Ce virage peut être porteur de sens. Il peut conduire à des politiques plus cohérentes, des budgets plus transparents, des choix plus assumés. Il exige surtout de rompre avec la culture de l’illusion budgétaire.

Le temps n’est plus à l’addition. Il est à la consolidation. Non pas par contrainte punitive, mais parce que l’intelligence politique, demain, ne se mesurera plus à la générosité affichée des projets, mais à leur capacité à s’inscrire durablement dans un cadre soutenable.

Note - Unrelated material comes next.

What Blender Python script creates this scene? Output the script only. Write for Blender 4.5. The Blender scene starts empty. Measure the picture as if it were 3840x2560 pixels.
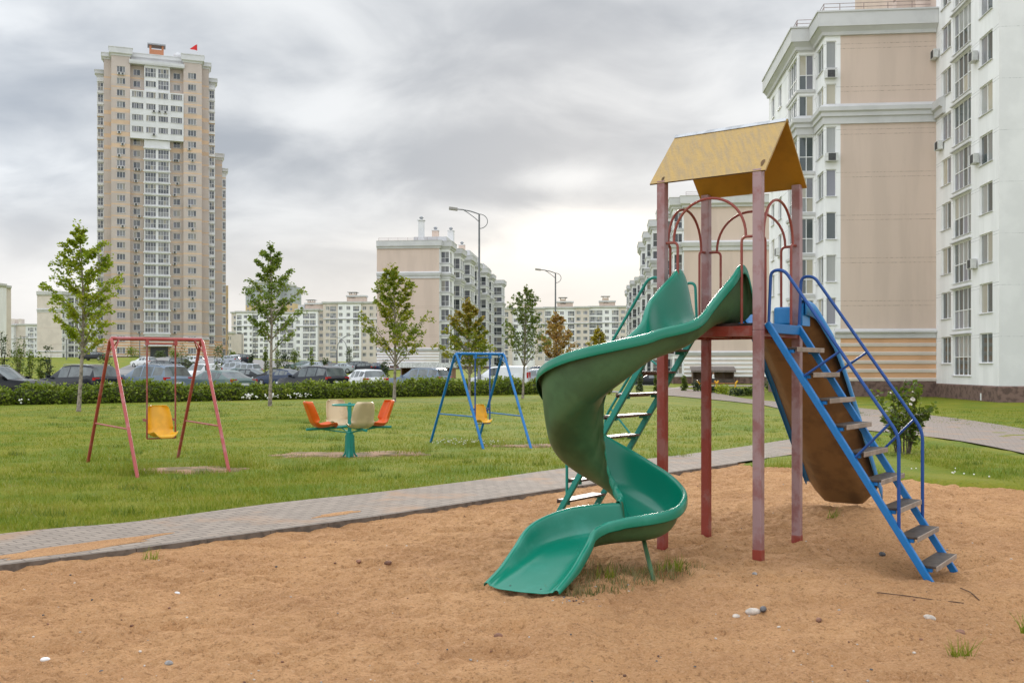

Conclusion – Une maturité politique à reconquérir

Le choc de la réalité budgétaire peut être l’occasion d’une forme de maturité démocratique. La fiscalité belge, comme l’ensemble de notre système public, n’a pas besoin d’une nouvelle rustine. Elle a besoin d’un changement de culture. D’une acceptation collective du fait que tout besoin exprimé n’est pas forcément un droit exigible, et que toute dépense légitime n’est pas nécessairement une dépense possible.

Ce n’est pas une tragédie. Ce n’est pas une défaite. C’est peut-être, tout simplement, le retour à l’essence même du politique : choisir, prioriser, arbitrer. Et le faire non pas par résignation, mais en conscience.

Références

¹ Belfius Strategic Research, Situation financière 2025 des pouvoirs locaux wallons et enjeux financiers de la mandature communale 2025-2030, juin 2025

² Ibid., voir notamment les pages consacrées à la cotisation de responsabilisation et à l’impact de la limitation des allocations de chômage sur les CPAS.

³ Voir Projet de loi-programme 2025, Doc. parl., Chambre, DOC 56 0909/026, Titre 2, chapitre 3, Section 3 ; et Service d’étude de la Chambre, Note d’impact sur la taxation des plus-values mobilières, mai 2025.